Problem description:
Repeat everything in the material exactly.

Source excerpt:
------------------------------------
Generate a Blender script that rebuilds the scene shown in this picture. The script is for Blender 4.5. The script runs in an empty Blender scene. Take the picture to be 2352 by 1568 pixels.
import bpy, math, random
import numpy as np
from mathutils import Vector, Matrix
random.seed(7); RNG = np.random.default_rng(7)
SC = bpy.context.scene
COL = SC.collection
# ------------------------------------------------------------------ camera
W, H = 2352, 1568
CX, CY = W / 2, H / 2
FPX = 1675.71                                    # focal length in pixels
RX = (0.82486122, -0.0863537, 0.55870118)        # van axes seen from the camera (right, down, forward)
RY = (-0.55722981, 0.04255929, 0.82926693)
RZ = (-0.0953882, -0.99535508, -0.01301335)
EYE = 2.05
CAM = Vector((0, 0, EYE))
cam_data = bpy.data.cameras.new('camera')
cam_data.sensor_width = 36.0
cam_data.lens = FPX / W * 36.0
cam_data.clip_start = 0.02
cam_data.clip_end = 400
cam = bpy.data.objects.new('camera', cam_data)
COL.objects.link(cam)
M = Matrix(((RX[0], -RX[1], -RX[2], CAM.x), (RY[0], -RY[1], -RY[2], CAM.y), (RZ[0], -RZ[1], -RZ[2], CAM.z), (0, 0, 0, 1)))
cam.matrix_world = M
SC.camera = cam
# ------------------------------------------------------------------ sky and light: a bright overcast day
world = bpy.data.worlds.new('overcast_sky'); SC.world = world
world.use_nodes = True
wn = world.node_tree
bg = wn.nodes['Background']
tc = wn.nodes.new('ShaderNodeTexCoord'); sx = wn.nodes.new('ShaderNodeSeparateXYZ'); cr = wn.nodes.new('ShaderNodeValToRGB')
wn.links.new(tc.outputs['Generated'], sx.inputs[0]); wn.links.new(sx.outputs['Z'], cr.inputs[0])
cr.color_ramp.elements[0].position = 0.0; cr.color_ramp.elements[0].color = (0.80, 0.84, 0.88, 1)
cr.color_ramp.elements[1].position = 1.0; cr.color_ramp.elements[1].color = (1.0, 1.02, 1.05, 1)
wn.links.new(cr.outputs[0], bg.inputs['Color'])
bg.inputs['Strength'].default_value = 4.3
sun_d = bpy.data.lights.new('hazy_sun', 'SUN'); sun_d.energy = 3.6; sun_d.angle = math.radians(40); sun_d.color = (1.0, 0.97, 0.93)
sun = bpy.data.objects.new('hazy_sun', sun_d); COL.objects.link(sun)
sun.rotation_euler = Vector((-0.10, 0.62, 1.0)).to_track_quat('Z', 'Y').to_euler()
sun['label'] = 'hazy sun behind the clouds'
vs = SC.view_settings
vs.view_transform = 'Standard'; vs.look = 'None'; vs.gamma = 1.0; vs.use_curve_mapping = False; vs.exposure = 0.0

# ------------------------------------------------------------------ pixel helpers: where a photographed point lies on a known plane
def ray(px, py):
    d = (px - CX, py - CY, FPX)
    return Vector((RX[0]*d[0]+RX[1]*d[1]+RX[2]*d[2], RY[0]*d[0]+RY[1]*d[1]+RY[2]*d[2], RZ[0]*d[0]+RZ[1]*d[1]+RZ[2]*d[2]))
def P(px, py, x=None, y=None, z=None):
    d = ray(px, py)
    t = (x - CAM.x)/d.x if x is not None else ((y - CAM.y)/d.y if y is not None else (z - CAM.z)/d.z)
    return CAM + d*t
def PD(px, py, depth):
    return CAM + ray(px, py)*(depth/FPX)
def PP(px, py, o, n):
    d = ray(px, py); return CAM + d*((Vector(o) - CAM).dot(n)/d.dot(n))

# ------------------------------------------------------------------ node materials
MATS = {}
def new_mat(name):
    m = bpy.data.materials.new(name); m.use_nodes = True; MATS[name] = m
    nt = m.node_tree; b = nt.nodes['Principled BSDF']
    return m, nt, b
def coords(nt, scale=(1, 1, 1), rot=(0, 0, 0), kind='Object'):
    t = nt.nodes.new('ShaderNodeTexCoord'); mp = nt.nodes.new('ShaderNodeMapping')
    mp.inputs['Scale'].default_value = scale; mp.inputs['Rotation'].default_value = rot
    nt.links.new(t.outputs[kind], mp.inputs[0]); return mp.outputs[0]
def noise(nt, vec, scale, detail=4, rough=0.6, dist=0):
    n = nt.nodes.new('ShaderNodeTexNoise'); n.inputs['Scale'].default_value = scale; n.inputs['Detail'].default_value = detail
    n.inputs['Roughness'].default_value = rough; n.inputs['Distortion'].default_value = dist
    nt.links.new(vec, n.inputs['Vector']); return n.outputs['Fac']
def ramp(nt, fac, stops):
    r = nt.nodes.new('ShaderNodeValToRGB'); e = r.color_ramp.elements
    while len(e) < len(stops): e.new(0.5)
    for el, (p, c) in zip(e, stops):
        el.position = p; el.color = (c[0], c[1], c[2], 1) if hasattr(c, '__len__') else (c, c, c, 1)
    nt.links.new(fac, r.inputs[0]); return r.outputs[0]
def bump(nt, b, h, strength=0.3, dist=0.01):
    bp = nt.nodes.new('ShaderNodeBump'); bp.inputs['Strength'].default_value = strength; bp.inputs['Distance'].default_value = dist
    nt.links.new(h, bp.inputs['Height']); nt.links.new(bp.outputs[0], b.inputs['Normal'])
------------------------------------
Solution to the problem:
Generate a Blender script that rebuilds the scene shown in this picture. The script is for Blender 4.5. The script runs in an empty Blender scene. Take the picture to be 2352 by 1568 pixels.
import bpy, math, random
import numpy as np
from mathutils import Vector, Matrix
random.seed(7); RNG = np.random.default_rng(7)
SC = bpy.context.scene
COL = SC.collection
# ------------------------------------------------------------------ camera
W, H = 2352, 1568
CX, CY = W / 2, H / 2
FPX = 1675.71                                    # focal length in pixels
RX = (0.82486122, -0.0863537, 0.55870118)        # van axes seen from the camera (right, down, forward)
RY = (-0.55722981, 0.04255929, 0.82926693)
RZ = (-0.0953882, -0.99535508, -0.01301335)
EYE = 2.05
CAM = Vector((0, 0, EYE))
cam_data = bpy.data.cameras.new('camera')
cam_data.sensor_width = 36.0
cam_data.lens = FPX / W * 36.0
cam_data.clip_start = 0.02
cam_data.clip_end = 400
cam = bpy.data.objects.new('camera', cam_data)
COL.objects.link(cam)
M = Matrix(((RX[0], -RX[1], -RX[2], CAM.x), (RY[0], -RY[1], -RY[2], CAM.y), (RZ[0], -RZ[1], -RZ[2], CAM.z), (0, 0, 0, 1)))
cam.matrix_world = M
SC.camera = cam
# ------------------------------------------------------------------ sky and light: a bright overcast day
world = bpy.data.worlds.new('overcast_sky'); SC.world = world
world.use_nodes = True
wn = world.node_tree
bg = wn.nodes['Background']
tc = wn.nodes.new('ShaderNodeTexCoord'); sx = wn.nodes.new('ShaderNodeSeparateXYZ'); cr = wn.nodes.new('ShaderNodeValToRGB')
wn.links.new(tc.outputs['Generated'], sx.inputs[0]); wn.links.new(sx.outputs['Z'], cr.inputs[0])
cr.color_ramp.elements[0].position = 0.0; cr.color_ramp.elements[0].color = (0.80, 0.84, 0.88, 1)
cr.color_ramp.elements[1].position = 1.0; cr.color_ramp.elements[1].color = (1.0, 1.02, 1.05, 1)
wn.links.new(cr.outputs[0], bg.inputs['Color'])
bg.inputs['Strength'].default_value = 4.3
sun_d = bpy.data.lights.new('hazy_sun', 'SUN'); sun_d.energy = 3.6; sun_d.angle = math.radians(40); sun_d.color = (1.0, 0.97, 0.93)
sun = bpy.data.objects.new('hazy_sun', sun_d); COL.objects.link(sun)
sun.rotation_euler = Vector((-0.10, 0.62, 1.0)).to_track_quat('Z', 'Y').to_euler()
sun['label'] = 'hazy sun behind the clouds'
vs = SC.view_settings
vs.view_transform = 'Standard'; vs.look = 'None'; vs.gamma = 1.0; vs.use_curve_mapping = False; vs.exposure = 0.0

# ------------------------------------------------------------------ pixel helpers: where a photographed point lies on a known plane
def ray(px, py):
    d = (px - CX, py - CY, FPX)
    return Vector((RX[0]*d[0]+RX[1]*d[1]+RX[2]*d[2], RY[0]*d[0]+RY[1]*d[1]+RY[2]*d[2], RZ[0]*d[0]+RZ[1]*d[1]+RZ[2]*d[2]))
def P(px, py, x=None, y=None, z=None):
    d = ray(px, py)
    t = (x - CAM.x)/d.x if x is not None else ((y - CAM.y)/d.y if y is not None else (z - CAM.z)/d.z)
    return CAM + d*t
def PD(px, py, depth):
    return CAM + ray(px, py)*(depth/FPX)
def PP(px, py, o, n):
    d = ray(px, py); return CAM + d*((Vector(o) - CAM).dot(n)/d.dot(n))

# ------------------------------------------------------------------ node materials
MATS = {}
def new_mat(name):
    m = bpy.data.materials.new(name); m.use_nodes = True; MATS[name] = m
    nt = m.node_tree; b = nt.nodes['Principled BSDF']
    return m, nt, b
def coords(nt, scale=(1, 1, 1), rot=(0, 0, 0), kind='Object'):
    t = nt.nodes.new('ShaderNodeTexCoord'); mp = nt.nodes.new('ShaderNodeMapping')
    mp.inputs['Scale'].default_value = scale; mp.inputs['Rotation'].default_value = rot
    nt.links.new(t.outputs[kind], mp.inputs[0]); return mp.outputs[0]
def noise(nt, vec, scale, detail=4, rough=0.6, dist=0):
    n = nt.nodes.new('ShaderNodeTexNoise'); n.inputs['Scale'].default_value = scale; n.inputs['Detail'].default_value = detail
    n.inputs['Roughness'].default_value = rough; n.inputs['Distortion'].default_value = dist
    nt.links.new(vec, n.inputs['Vector']); return n.outputs['Fac']
def ramp(nt, fac, stops):
    r = nt.nodes.new('ShaderNodeValToRGB'); e = r.color_ramp.elements
    while len(e) < len(stops): e.new(0.5)
    for el, (p, c) in zip(e, stops):
        el.position = p; el.color = (c[0], c[1], c[2], 1) if hasattr(c, '__len__') else (c, c, c, 1)
    nt.links.new(fac, r.inputs[0]); return r.outputs[0]
def bump(nt, b, h, strength=0.3, dist=0.01):
    bp = nt.nodes.new('ShaderNodeBump'); bp.inputs['Strength'].default_value = strength; bp.inputs['Distance'].default_value = dist
    nt.links.new(h, bp.inputs['Height']); nt.links.new(bp.outputs[0], b.inputs['Normal'])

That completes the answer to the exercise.